Forgiveness has to do with release, liberty, restitution and jubilee. In its purest form, forgiveness is about releasing another from your right to get even. It means “to leave, or to have left, your desire to punish someone for their offense against you.” Unforgiveness says, “You hurt me, and I’m going to hurt you back.” Forgiveness says, “You hurt me, but I’m going to release you from vengeance.”

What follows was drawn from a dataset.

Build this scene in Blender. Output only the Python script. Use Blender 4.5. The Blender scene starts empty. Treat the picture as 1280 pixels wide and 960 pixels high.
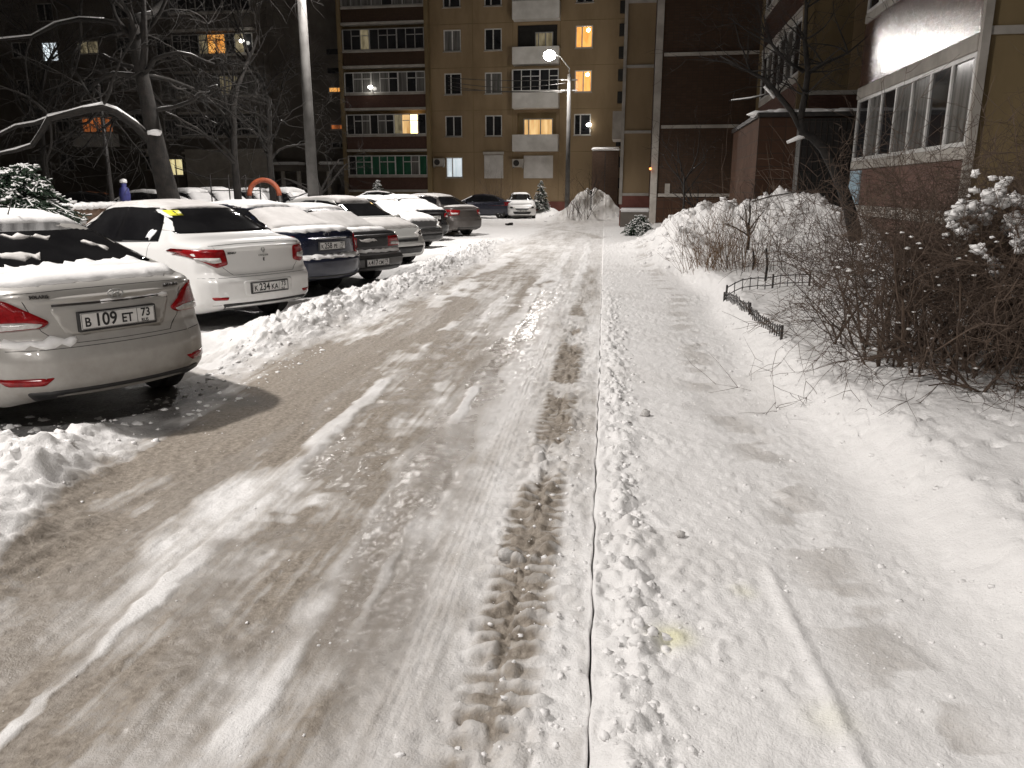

Forgiveness is a choice rather than a feeling. You may still feel hurt, angry, wronged, offended, and wounded. You may feel that way for a long time during which God and time can gradually bring healing and restoration. But these feelings don’t mean you have unforgiveness. If you have relinquished the temptation to get your own back, you have forgiven. When you forgive, you will begin to experience liberty and jubilee.

If you are the one who has hurt or offended someone, then forgiveness for you will be seeking restitution.

Zacchaeus, the crooked chief tax collector, is a beautiful example of this. When he encountered the grace of God through Jesus, Zacchaeus was so impacted that he made restitution with everyone he had offended, “Look, Lord! Here and now I give half of my possessions to the poor, and if I have cheated anybody out of anything, I will pay back four times the amount.” Can you imagine how the forgiveness flowed towards Zacchaeus from people he had ripped off? If he hadn’t responded in this way, he would never have had this experience. People would have known that he was now a follower of Jesus, but they would forever have felt angry with him for the way he stole money from them.

Restitution caused release, liberty and jubilee. True forgiveness will always have that effect.